PLANÈTE
La consommation de viande en Europe a doublé depuis les années 50. Les pays émergents suivent la même trajectoire. Mais l’élevage actuel consomme déjà énormément d’eau, de terres et de céréales.
Fin des années 50, un Belge consommait en moyenne 150 g de viande par jour. En 2013, il a mangé le double, et cette tendance est en train de gagner la Chine, le Brésil, la Russie, et tous les autres pays de la planète dont le niveau de vie est en augmentation. L’industrie qui a fourni l’année passée près de 310 millions de tonnes de viande de par le monde devrait donc logiquement intensifier l’élevage et combler ces nouvelles et lucratives attentes, à une limite près : son usage intensif de ressources naturelles.

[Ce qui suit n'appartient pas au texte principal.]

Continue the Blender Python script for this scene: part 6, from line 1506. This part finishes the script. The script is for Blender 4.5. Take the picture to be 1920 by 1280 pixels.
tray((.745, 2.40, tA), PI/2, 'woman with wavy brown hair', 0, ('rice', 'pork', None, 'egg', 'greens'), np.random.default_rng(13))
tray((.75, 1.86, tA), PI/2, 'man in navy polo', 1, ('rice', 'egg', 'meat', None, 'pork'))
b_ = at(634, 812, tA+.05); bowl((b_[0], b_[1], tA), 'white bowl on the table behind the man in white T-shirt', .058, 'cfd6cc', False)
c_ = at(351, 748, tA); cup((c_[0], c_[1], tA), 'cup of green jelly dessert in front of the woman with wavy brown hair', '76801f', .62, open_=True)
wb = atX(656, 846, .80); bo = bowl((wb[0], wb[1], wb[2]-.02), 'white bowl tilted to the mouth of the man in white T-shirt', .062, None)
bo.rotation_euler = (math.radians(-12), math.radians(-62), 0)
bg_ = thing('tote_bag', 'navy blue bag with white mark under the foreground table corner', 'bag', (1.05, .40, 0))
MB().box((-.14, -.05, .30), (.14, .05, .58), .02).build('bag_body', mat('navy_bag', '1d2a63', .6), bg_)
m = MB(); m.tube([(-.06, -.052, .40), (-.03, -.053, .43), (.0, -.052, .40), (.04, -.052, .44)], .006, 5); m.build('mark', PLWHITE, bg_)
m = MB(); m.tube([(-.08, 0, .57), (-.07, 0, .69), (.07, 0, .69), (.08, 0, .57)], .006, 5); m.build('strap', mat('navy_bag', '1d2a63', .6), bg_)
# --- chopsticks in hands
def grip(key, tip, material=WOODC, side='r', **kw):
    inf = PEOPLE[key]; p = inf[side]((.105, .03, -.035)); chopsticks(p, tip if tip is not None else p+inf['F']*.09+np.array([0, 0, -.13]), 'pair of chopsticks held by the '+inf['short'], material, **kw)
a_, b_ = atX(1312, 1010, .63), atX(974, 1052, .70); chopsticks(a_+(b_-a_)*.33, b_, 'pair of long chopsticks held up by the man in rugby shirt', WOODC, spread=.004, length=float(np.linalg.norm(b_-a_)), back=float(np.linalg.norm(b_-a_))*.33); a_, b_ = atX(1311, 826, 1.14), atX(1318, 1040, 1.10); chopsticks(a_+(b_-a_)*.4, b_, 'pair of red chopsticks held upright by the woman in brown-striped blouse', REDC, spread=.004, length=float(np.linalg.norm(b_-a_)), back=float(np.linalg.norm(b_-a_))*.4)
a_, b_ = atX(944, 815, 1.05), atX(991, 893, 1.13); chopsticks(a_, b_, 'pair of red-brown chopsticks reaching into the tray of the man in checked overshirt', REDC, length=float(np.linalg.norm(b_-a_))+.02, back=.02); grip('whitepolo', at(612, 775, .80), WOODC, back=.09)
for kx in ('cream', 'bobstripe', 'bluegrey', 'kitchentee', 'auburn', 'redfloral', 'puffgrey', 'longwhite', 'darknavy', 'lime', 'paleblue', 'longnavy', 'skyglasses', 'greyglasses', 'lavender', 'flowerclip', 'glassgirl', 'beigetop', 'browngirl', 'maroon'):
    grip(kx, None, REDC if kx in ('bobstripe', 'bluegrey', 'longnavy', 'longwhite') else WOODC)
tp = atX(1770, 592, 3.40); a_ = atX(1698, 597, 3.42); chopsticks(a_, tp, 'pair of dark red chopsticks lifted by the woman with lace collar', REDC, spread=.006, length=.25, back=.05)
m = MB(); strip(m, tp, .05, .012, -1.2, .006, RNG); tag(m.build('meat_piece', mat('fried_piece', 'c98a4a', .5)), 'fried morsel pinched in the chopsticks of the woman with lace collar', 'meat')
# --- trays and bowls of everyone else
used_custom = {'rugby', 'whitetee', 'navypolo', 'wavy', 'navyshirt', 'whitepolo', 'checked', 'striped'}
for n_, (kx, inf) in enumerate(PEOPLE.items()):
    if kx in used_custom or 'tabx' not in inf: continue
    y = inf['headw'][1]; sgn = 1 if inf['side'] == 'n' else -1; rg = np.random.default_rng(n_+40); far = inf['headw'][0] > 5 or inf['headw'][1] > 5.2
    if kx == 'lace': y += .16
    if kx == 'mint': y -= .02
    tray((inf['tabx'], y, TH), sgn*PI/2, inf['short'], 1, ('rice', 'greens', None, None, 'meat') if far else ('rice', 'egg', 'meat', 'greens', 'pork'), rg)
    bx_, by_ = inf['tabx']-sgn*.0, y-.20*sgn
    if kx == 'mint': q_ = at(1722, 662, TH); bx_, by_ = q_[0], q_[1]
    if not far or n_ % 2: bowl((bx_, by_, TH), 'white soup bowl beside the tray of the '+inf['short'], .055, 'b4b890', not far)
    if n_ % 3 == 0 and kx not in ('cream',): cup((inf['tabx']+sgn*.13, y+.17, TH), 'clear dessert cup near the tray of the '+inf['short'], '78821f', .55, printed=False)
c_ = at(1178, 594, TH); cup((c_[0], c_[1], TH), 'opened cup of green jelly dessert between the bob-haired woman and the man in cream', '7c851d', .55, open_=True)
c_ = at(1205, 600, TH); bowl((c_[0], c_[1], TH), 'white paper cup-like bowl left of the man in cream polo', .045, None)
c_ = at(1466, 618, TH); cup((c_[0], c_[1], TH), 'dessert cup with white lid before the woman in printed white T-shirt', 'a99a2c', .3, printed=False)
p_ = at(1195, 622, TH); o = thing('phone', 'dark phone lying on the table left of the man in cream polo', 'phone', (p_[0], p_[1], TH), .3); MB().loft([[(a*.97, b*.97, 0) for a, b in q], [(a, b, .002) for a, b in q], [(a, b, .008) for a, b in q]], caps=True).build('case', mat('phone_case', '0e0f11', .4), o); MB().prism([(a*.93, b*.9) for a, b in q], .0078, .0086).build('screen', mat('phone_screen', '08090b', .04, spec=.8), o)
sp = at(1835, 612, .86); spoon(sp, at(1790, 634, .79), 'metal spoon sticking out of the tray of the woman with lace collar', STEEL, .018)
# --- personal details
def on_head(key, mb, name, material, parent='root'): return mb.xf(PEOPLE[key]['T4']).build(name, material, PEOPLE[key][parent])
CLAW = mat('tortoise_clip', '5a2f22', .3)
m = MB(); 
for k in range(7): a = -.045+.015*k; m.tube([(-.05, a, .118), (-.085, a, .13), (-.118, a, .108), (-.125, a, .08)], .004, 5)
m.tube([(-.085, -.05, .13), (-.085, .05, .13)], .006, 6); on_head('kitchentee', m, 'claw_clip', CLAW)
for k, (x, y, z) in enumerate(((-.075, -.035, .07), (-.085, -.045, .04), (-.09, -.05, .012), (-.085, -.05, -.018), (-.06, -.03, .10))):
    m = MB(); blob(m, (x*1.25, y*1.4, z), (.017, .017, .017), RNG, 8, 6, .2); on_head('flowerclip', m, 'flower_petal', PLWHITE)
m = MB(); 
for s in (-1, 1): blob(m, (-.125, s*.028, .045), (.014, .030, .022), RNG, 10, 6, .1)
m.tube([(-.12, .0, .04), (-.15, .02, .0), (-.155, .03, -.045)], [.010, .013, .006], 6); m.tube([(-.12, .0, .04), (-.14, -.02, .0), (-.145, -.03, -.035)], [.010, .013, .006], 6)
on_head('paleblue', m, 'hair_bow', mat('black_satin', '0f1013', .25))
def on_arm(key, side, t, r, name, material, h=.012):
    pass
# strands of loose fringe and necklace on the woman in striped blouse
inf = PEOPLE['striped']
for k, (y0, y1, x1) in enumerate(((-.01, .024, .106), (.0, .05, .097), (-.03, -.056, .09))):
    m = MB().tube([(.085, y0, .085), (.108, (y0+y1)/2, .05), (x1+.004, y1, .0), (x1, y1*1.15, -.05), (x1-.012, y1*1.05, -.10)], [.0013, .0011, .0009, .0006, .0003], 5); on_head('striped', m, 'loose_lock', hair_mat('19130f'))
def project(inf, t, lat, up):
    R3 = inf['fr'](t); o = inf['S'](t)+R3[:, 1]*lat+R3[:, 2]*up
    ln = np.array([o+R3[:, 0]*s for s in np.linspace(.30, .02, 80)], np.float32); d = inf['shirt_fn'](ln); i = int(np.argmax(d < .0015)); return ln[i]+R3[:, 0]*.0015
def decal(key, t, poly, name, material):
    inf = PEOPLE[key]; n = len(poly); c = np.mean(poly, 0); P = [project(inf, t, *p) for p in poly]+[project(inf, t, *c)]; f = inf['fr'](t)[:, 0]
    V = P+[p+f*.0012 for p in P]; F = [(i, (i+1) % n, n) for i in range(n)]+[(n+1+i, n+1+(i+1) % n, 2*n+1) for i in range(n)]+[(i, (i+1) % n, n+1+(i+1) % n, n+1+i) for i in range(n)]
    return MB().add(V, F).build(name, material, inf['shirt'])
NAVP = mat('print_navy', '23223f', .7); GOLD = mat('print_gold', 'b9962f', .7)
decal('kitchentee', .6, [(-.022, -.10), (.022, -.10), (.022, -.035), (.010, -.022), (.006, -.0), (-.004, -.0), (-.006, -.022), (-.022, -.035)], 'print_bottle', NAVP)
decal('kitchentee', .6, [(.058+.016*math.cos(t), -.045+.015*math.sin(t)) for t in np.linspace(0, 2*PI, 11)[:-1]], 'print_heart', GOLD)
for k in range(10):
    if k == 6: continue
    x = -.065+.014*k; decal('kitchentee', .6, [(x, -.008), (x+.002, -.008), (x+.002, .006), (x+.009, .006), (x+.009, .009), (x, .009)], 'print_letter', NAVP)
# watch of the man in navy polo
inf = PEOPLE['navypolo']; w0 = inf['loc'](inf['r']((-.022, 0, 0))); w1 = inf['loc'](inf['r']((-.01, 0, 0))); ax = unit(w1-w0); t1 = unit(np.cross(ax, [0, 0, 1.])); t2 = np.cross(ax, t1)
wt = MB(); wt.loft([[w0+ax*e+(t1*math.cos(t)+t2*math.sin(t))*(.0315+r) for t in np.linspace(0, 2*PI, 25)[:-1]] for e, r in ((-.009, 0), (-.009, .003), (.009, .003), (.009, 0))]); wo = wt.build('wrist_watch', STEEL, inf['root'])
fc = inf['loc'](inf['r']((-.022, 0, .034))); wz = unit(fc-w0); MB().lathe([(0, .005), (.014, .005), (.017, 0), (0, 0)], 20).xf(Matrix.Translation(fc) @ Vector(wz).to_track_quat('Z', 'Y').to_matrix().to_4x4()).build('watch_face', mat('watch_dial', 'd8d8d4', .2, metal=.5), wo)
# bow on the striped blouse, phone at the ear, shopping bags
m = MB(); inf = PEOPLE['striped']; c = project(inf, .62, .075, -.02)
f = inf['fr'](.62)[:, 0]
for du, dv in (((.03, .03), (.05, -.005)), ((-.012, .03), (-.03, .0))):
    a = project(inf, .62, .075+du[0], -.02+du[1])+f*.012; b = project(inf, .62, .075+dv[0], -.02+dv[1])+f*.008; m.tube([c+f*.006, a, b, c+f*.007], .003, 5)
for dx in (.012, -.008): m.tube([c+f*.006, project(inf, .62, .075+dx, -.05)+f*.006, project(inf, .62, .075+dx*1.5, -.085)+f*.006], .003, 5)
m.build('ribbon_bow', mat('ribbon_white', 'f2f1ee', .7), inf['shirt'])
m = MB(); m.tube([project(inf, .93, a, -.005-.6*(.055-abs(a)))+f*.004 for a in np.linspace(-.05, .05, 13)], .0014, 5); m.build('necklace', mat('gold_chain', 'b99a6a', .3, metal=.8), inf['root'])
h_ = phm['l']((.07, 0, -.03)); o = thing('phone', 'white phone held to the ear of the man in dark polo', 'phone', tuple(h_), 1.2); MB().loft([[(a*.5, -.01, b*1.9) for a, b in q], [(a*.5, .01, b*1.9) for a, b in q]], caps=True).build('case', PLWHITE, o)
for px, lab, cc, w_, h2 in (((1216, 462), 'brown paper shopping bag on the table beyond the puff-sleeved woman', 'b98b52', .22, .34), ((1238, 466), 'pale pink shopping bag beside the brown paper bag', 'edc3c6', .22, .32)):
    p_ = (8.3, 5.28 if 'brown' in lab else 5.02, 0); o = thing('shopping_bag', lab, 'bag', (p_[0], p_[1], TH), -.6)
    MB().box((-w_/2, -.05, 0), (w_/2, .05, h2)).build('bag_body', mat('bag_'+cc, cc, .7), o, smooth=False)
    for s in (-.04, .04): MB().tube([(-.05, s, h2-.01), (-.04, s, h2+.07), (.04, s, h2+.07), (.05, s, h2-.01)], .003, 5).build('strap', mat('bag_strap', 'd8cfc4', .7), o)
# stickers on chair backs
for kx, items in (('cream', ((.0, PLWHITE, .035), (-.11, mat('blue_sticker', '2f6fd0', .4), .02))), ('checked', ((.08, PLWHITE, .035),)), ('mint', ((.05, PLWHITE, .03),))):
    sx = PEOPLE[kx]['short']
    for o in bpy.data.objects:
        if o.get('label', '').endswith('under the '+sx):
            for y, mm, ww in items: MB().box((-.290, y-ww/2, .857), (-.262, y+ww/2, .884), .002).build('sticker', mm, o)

La production mondiale de viande et d’alimentation destinée au bétail consomment à elles seules 70 % des réserves d’eau fraîche de la planète, un tiers des 14 milliards d’hectares de terres cultivées, et 40 % des productions annuelles de maïs, blé, seigle et avoine. " Si la consommation de viande devait continuer à augmenter aussi rapidement, il faudrait deux fois plus d’eau qu’aujourd’hui pour faire pousser suffisamment d’alimentation en 2050 ", explique Adrian Bebb de l’ONG Friends of the Earth qui a publié jeudi l’"Atlas mondial de la viande" pour dénoncer l’impact environnemental de cette industrie massive et les risques pour la santé d’une production aussi difficilement contrôlable. " Il est tout simplement impossible que tout le monde mange autant de viande qu’en Europe. La population mondiale augmente, les réserves en eau potable sont limitées, et 2,5 milliards d’individus vivent déjà dans des zones de stress hydrique. " Sans parler de l’impact sur l’alimentation d’une telle monopolisation des terres, de l’usage intensif de nitrates et autres produits chimiques répandus sur des milliers d’hectares pour fertiliser les champs, et de l’impact climatique de l’élevage intensif, responsable selon la Food and Agriculture Organization des Nations unies (FAO) de 15 % des émissions globales de gaz à effet de serre.
" La production de viande est devenue tellement importante qu’elle est dangereuse pour l’environnement, et tellement globalisée qu’elle est incontrôlable pour les consommateurs ", poursuit Adrian Bebb. " La taille des fermes a augmenté, leur nombre a diminué, et les multinationales brésiliennes ou américaines peuvent désormais tuer et exporter en une journée des millions d’animaux dans le monde entier sans que le consommateur puisse déterminer dans quelles conditions les porcs, bovins et autres poulets nourris au grain, au fourrage et aux antibiotiques ont été élevés ."
Consommer moins de viande
Contenir la demande serait une idée judicieuse, mais les consommateurs européens et américains peuvent difficilement demander aux classes moyennes des pays émergents de limiter leur propre consommation de viande. Il semble donc inévitable que les premiers réduisent les quelque 260 grammes de viande engloutis quotidiennement pour provoquer une diminution ou une stagnation de la consommation globale.
" On ne peut pas forcer les gens ", regrette Marta Messa du mouvement Slow Food. " L’alimentation est un sujet personnel et difficile à aborder, mais nous n’avons pas le choix. Le système comme il existe est tout simplement intenable. Il faut inciter les gens à acheter différemment et recréer le lien entre producteurs et consommateurs pour cesser de soutenir une production industrielle. C’est un bon moyen de faire pression sur l’industrie et d’inciter les autorités à changer les règles ." Les règles, justement, ne sont pas si évidentes à modifier. Les enjeux économiques sont considérables. Des millions de producteurs "durables", en Afrique notamment, n’ont pas accès au marché, et " les tractations commerciales entre l’Europe et les Etats-Unis risquent d’entraîner une révision à la baisse des réglementations sur l’élevage et l’alimentation des deux côtés de l’Atlantique ", précise l’Atlas. Ce qui renforcerait de facto la position dominante de l’industrie. " Le système a besoin d’antibiotiques, de tarifs douaniers accessibles et de solutions abordables pour se débarrasser des déchets issus de l’élevage ", conclut Bastian Hermisson de la Fondation Heinrich Böll qui a coécrit l’ouvrage, " tant que tout cela restera bon marché, on ne pourra pas faire grand-chose ".